[e2e] tcp in high rate network
David Borman
dab at BSDI.COM
Mon Jun 17 09:12:16 PDT 2002
> From: Mark Boolootian <booloo at cats.ucsc.edu>
> To: "Jonathan M. Smith" <jms at central.cis.upenn.edu>
> Subject: Re: [e2e] tcp in high rate network
> Date: Mon, 17 Jun 2002 07:58:05 -0700
>
>
> In 1992, Dave Borman did a bunch of work at Cray with TCP over HIPPI and
> was able to achieve rates approaching 800 Mbits/sec. Similar stuff was
> done with SGIs.
>
> Here's a note from the cell-relay newsgroup mentioning Borman's work:
>
> http://cell-relay.indiana.edu/mhonarc/cell-relay/1992-Sep/msg00106.html
The simplistic answer is that there is nothing in the TCP protocol
that limits the speed at which it can work. One of the biggest issues
in implementing high speed TCP is the delay bandwidth product. The
sender needs buffering for at least the delay*bandwidth in order to
be ready to retransmit the missing data. And if you want to be able
to handle 1 dropped packet within a window, and keep the pipe full,
you need buffering for at least twice the delay*bandwidth. The more
errors you want to handle per RTT, the more buffering you need. And
the receiver has to advertise a window of at least the same size.
The original 16 bit TCP window wouldn't allow a large enough window
to be advertised to handle large delay*bandwidth, the TCP Window Scale
option addresses that problem. If there is no packet loss, the
receiver doesn't need to buffer large amounts of data. But if
something gets lost, it'll need at least a delay*bandwidth of buffering
to handle one lost packet without slowing down.
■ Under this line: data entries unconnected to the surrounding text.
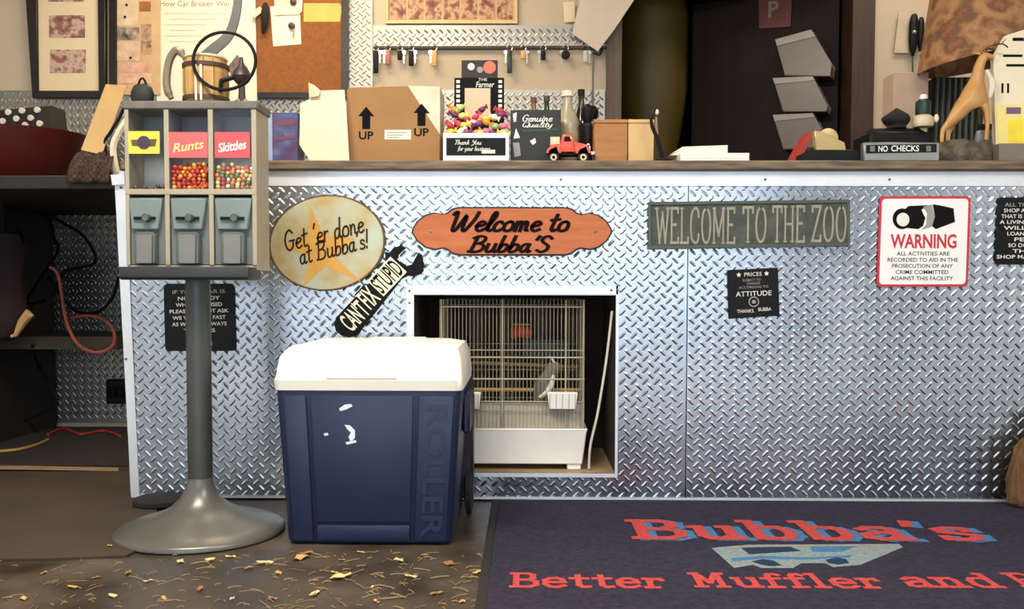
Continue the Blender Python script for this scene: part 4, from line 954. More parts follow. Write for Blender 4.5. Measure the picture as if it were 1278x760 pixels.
# cardboard box with UP arrows
Y = .10; t = cthing('cardboard_box', 'brown cardboard box printed with two UP arrows', 'box', 492, Y)
cf = [(433, 201), (433, 112), (436, 109), (509, 107), (549, 168), (549, 200)]
c3 = pxpoly(cf, Y)
for v in (c3[0], c3[-1]): v.z = ZT + .0003
B().prism(c3, (0, .17, 0)).build('carton', card_m, t, bevel=.002)
tri = pxpoly([(507, 107), (549, 108), (549, 172)], Y + .002); B().prism(tri, (0, .16, 0)).build('white_flap', M('off_white_card', (222, 208, 184), rough=.8), t)
for cx, cy in ((457, 152), (526, 148)):
    flatprism([(cx, cy - 19), (cx + 10, cy - 7), (cx + 5, cy - 7), (cx + 5, cy + 9), (cx - 5, cy + 9), (cx - 5, cy - 7), (cx - 10, cy - 7)], Y - .001, .0009, 'up_arrow', blackprint_m, t)
    plettering('UP', blackprint_m, t, cx - 9, cy + 12, cx + 9, cy + 22, Y - .0002, offset=.02, lift=.0008)
flatprism([(480, 162), (513, 162), (513, 174), (480, 174)], Y - .001, .0009, 'shipping_label', paper_m, t)
for k in range(3): flatprism([(483, 165 + 3 * k), (508 - 5 * k, 165 + 3 * k), (508 - 5 * k, 166 + 3 * k), (483, 166 + 3 * k)], Y - .0015, .0004, 'label_line', greyprint, t)

# film-strip sign standing behind the sweets
Y = .22; t = cthing('film_strip_sign', 'black film-strip style sign standing behind the box of sweets', 'sign', 597, Y)
cbox(567, 629, 97, Y, .012, 'board', blackmat_m, t)
flatprism([(580, 110), (612, 110), (612, 150), (580, 150)], Y - .001, .001, 'card', M('peach_card', (226, 192, 160), rough=.7, var=.06), t)
for k in range(8):
    for px in (569.5, 622): flatprism([(px, 100 + 6 * k), (px + 4.5, 100 + 6 * k), (px + 4.5, 103.6 + 6 * k), (px, 103.6 + 6 * k)], Y - .001, .001, 'sprocket_mark', whiteprint_m, t)
plettering('THE', whiteprint_m, t, 597, 97.6, 608, 101, Y - .0005); pscript("The", whiteprint_m, t, 0, 0, 1, 1, Y) if False else None
plettering('Farmer', whiteprint_m, t, 594, 102, 617, 109, Y - .0005, shear=.2, offset=.01)
a = at(576, 96, Y + .002); 
hd = B().box((cx_(576, Y), Y + .002, at(576, 97.5, Y).z), (cx_(621, Y), Y + .010, at(576, 75, Y).z)).build('header_card', M('dark_maroon_print', (40, 24, 24), rough=.6), t)
for px, py, r, mm in ((588, 83, 4.5, whiteprint_m), (599, 87, 4, greyprint), (611, 84, 8, M('salmon_print', (214, 116, 92), rough=.6))): flatprism(circ(px, py, r, r, 14), Y + .0005, .0012, 'printed_dot', mm, hd)
# box of sweets
Y = .03; t = cthing('sweets_box', 'white open counter box with black script panel, filled with sweets', 'box', 593, Y)
zt_ = at(593, 166, Y).z
xA, xB = cx_(553, Y), cx_(635, Y)
B().box((xA, Y, ZT), (xB, Y + .004, zt_)).box((xA, Y + .1, ZT), (xB, Y + .104, zt_)).box((xA, Y + .004, ZT), (xA + .004, Y + .1, zt_)).box((xB - .004, Y + .004, ZT), (xB, Y + .1, zt_)).box((xA + .004, Y + .004, ZT), (xB - .004, Y + .1, ZT + .004)).build('tray', white_m, t)
flatprism([(557, 172), (631, 172), (631, 194), (557, 194)], Y - .001, .0009, 'black_panel', black_m, t)
pscript("Thank You", whiteprint_m, t, 568, 174.5, 601, 182, Y - .0002, wd=.2, lift=.001); pscript("for your business", whiteprint_m, t, 571, 182, 612, 190, Y - .0002, wd=.2, lift=.001)
flatprism([(601, 187), (618, 187), (618, 191.5), (601, 191.5)], Y - .0015, .0005, 'price_sticker', paper_m, t)
rng = random.Random(21)
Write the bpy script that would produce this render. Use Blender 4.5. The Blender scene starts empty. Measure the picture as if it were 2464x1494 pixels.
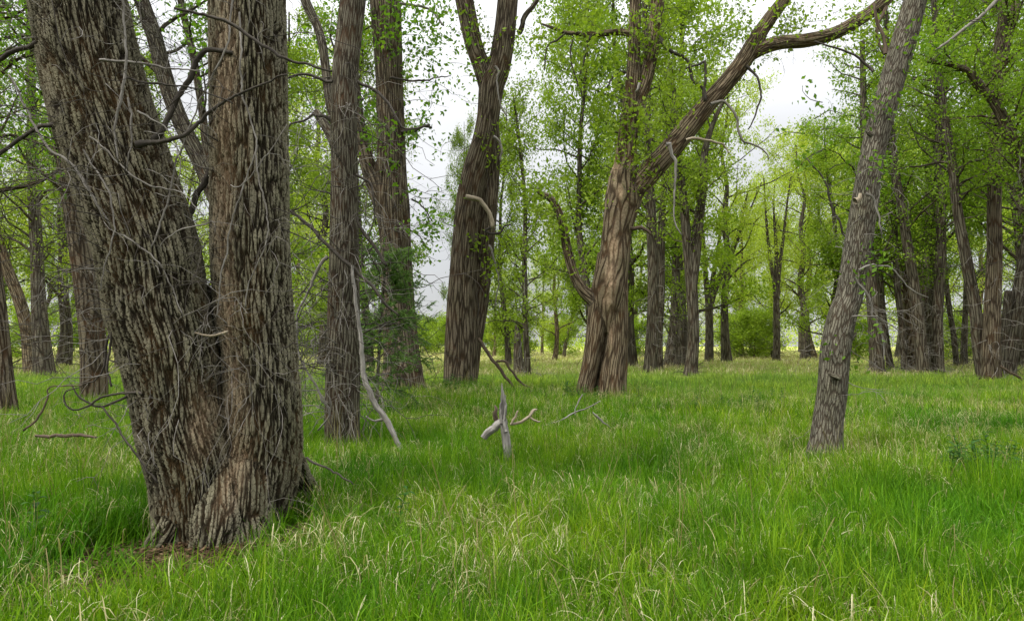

Beyond that, dealing with interrupts, moving/checksumming data,
per-packet overhead, managing data queues all have more impact on
overall performance than the actual TCP processing, especially when
techniques like TCP Header Prediction have been implemented. On any
system that I've profiled, the time spent in actual TCP processing
is always dwarfed by all the other work that has to happen.